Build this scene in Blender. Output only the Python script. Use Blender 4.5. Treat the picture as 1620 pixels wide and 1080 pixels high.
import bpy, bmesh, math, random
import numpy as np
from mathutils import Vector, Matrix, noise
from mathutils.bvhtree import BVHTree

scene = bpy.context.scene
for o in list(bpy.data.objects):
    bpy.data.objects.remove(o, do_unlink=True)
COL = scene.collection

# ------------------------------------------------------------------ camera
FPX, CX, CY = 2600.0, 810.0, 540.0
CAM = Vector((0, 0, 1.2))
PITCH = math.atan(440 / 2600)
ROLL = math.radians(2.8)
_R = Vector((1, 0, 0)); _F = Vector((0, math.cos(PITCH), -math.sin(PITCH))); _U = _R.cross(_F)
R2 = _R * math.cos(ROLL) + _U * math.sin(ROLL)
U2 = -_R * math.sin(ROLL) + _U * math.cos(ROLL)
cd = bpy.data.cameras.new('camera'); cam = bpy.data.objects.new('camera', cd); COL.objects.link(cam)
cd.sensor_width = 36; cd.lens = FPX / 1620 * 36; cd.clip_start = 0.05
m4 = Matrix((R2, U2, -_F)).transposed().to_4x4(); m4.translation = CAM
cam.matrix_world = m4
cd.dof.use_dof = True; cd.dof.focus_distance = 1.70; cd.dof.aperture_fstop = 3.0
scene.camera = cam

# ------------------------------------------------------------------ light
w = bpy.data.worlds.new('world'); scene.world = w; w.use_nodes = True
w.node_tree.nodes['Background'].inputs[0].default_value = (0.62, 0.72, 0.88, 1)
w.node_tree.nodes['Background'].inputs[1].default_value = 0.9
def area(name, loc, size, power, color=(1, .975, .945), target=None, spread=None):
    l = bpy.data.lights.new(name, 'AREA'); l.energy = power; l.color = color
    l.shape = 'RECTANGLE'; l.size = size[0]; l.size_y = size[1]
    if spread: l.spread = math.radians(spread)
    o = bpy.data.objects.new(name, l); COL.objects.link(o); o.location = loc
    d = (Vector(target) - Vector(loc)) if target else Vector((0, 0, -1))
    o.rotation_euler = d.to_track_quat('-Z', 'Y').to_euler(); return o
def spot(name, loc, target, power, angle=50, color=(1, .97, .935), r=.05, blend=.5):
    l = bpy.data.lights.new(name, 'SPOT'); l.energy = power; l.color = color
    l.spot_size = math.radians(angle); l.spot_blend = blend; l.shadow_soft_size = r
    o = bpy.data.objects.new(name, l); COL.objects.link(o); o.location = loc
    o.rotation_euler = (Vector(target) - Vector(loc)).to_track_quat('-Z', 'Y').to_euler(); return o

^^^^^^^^

What the task requires
Lines from the start of the material above through the line containing "COL = scene.collection" are to be duplicated exactly, and only those.

Worked answer
Build this scene in Blender. Output only the Python script. Use Blender 4.5. Treat the picture as 1620 pixels wide and 1080 pixels high.
import bpy, bmesh, math, random
import numpy as np
from mathutils import Vector, Matrix, noise
from mathutils.bvhtree import BVHTree

scene = bpy.context.scene
for o in list(bpy.data.objects):
    bpy.data.objects.remove(o, do_unlink=True)
COL = scene.collection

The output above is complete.